*WHAT YOU HAVE TO DO*:
Search the material below for the word "script". Copy every line that has it.

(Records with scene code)

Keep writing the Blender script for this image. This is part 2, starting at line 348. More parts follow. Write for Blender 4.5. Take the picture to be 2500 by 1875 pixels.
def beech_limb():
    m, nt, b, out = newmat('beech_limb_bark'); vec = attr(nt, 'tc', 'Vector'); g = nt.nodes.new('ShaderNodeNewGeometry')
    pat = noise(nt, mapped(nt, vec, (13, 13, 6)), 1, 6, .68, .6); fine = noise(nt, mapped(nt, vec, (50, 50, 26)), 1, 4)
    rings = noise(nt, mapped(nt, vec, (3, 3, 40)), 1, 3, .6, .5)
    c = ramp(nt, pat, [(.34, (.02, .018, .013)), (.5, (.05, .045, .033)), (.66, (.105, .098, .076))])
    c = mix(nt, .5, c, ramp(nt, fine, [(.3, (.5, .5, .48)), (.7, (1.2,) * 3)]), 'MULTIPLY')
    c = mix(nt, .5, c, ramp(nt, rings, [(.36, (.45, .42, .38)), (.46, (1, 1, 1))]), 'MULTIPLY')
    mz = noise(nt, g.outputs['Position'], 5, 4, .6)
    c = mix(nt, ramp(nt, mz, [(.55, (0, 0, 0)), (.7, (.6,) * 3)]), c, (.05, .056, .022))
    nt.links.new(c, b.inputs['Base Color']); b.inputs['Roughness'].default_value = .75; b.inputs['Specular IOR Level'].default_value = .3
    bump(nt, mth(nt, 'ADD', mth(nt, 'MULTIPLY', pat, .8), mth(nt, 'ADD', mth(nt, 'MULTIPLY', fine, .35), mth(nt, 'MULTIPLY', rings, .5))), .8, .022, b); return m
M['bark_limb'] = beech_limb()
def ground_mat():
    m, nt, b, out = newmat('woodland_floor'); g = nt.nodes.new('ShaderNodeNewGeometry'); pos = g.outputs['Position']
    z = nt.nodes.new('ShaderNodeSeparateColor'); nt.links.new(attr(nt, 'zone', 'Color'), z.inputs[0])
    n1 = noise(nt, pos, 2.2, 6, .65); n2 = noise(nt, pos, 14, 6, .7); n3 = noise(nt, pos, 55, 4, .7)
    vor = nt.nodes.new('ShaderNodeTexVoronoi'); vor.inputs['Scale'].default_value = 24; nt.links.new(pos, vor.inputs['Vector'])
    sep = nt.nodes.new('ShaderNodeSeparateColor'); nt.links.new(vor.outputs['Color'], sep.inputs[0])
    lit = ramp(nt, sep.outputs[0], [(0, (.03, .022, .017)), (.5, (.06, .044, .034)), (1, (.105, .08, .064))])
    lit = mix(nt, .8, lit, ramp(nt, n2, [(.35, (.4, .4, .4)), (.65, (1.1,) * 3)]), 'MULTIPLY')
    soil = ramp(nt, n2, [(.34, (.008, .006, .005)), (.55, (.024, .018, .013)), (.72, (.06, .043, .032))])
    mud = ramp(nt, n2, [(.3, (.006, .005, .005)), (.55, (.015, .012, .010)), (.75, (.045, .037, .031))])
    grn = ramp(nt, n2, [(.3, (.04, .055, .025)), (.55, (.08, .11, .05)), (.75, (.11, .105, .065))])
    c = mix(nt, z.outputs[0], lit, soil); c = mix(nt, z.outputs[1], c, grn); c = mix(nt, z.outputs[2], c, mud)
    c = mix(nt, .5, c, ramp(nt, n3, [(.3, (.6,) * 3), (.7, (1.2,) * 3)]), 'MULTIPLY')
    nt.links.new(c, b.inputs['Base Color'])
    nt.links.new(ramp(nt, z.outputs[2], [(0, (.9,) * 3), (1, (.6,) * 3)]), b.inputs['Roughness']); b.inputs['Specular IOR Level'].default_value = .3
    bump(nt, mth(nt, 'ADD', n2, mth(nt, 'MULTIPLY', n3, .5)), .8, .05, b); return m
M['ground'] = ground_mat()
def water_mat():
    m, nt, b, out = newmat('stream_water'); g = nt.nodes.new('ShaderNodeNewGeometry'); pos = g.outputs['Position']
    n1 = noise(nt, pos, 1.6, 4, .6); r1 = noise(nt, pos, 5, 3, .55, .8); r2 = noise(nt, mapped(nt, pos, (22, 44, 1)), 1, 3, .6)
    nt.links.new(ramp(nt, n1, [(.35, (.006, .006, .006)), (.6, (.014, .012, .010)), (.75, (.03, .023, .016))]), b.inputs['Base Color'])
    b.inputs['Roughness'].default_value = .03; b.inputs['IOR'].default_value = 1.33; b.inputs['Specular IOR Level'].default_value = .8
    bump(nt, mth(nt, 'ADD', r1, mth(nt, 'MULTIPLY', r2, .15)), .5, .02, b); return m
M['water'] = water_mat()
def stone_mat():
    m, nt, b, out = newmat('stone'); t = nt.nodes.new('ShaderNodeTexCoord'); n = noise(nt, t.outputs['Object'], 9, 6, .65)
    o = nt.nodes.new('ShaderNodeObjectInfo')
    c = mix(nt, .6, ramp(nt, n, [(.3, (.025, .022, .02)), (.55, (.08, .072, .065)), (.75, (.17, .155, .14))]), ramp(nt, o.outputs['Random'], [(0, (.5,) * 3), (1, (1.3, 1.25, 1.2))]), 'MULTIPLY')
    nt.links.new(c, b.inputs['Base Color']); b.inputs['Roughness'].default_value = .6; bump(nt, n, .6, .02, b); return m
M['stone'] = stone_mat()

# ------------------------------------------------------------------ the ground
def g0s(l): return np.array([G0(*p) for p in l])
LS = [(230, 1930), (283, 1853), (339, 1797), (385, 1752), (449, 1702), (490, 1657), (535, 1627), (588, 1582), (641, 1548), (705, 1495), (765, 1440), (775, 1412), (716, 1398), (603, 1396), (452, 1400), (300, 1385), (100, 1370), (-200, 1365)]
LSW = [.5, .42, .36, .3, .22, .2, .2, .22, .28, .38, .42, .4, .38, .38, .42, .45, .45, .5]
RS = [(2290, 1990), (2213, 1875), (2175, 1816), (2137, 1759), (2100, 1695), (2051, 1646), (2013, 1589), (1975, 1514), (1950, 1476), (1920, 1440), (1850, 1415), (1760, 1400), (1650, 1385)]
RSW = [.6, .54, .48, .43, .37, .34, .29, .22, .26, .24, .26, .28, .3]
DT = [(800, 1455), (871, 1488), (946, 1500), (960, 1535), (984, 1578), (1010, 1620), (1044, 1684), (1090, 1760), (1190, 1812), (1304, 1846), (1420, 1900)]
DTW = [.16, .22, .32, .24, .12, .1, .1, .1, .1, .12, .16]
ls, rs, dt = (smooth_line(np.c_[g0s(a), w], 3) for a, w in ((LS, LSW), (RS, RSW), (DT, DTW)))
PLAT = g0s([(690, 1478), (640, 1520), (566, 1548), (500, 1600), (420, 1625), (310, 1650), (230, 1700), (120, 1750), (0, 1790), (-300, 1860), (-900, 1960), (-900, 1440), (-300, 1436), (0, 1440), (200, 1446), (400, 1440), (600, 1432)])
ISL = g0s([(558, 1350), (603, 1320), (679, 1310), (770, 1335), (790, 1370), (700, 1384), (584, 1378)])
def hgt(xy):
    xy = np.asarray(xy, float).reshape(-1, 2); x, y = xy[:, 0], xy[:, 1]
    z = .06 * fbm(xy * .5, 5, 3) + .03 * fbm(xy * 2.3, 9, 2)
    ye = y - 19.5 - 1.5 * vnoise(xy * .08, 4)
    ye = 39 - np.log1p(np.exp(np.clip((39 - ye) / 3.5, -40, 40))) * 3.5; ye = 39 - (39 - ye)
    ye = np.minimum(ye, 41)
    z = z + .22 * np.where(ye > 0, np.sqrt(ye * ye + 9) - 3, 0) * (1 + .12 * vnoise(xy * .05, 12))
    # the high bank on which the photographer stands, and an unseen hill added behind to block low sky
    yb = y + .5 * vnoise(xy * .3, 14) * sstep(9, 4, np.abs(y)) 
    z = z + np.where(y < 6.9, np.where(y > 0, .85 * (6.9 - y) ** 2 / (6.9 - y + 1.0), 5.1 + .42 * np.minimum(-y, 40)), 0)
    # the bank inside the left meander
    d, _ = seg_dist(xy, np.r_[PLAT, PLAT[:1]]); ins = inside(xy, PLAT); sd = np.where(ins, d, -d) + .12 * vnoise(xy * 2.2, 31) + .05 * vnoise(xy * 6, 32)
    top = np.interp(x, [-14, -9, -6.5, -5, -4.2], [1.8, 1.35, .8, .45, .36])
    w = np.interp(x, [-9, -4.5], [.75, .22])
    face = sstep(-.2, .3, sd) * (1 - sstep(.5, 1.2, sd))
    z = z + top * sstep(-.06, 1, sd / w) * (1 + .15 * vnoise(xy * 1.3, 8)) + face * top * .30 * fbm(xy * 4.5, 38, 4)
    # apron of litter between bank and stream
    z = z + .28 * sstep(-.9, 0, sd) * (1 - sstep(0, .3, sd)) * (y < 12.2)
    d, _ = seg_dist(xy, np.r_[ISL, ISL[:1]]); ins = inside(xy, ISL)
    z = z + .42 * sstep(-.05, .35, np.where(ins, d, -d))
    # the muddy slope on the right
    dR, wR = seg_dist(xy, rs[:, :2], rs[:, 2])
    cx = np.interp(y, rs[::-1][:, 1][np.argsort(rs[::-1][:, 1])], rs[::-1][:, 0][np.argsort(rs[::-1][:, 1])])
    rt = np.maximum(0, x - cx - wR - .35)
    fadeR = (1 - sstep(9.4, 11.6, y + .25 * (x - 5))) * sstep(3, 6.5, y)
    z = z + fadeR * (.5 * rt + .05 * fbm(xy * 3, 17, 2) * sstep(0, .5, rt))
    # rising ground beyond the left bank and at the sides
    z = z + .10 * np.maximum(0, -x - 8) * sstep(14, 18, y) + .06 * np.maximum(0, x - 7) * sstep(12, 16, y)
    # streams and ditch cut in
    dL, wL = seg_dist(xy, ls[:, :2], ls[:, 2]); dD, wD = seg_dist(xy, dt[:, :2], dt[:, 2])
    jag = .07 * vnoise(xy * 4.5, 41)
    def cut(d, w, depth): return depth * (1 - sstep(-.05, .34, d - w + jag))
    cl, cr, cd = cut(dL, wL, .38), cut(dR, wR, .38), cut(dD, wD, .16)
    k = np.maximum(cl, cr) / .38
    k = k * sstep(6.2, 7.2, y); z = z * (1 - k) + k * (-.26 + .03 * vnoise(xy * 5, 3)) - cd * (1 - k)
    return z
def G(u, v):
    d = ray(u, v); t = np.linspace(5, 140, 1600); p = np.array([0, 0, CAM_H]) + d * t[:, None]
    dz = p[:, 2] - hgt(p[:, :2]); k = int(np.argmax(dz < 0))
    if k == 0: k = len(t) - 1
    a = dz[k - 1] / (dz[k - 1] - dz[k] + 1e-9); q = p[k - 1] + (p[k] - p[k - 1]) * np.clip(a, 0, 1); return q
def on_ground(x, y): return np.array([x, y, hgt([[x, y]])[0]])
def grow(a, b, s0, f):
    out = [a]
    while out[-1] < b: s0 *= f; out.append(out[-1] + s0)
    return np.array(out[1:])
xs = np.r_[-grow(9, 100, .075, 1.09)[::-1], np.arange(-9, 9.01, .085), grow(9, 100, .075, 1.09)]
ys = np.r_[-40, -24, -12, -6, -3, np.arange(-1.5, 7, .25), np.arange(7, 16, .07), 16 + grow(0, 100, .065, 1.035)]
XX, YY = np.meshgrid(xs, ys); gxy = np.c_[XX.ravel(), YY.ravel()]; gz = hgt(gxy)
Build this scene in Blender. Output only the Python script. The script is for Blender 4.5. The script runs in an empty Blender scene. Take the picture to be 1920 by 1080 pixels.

*PROBLEM SOLUTION*:
Keep writing the Blender script for this image. This is part 2, starting at line 348. More parts follow. Write for Blender 4.5. Take the picture to be 2500 by 1875 pixels.
Build this scene in Blender. Output only the Python script. The script is for Blender 4.5. The script runs in an empty Blender scene. Take the picture to be 1920 by 1080 pixels.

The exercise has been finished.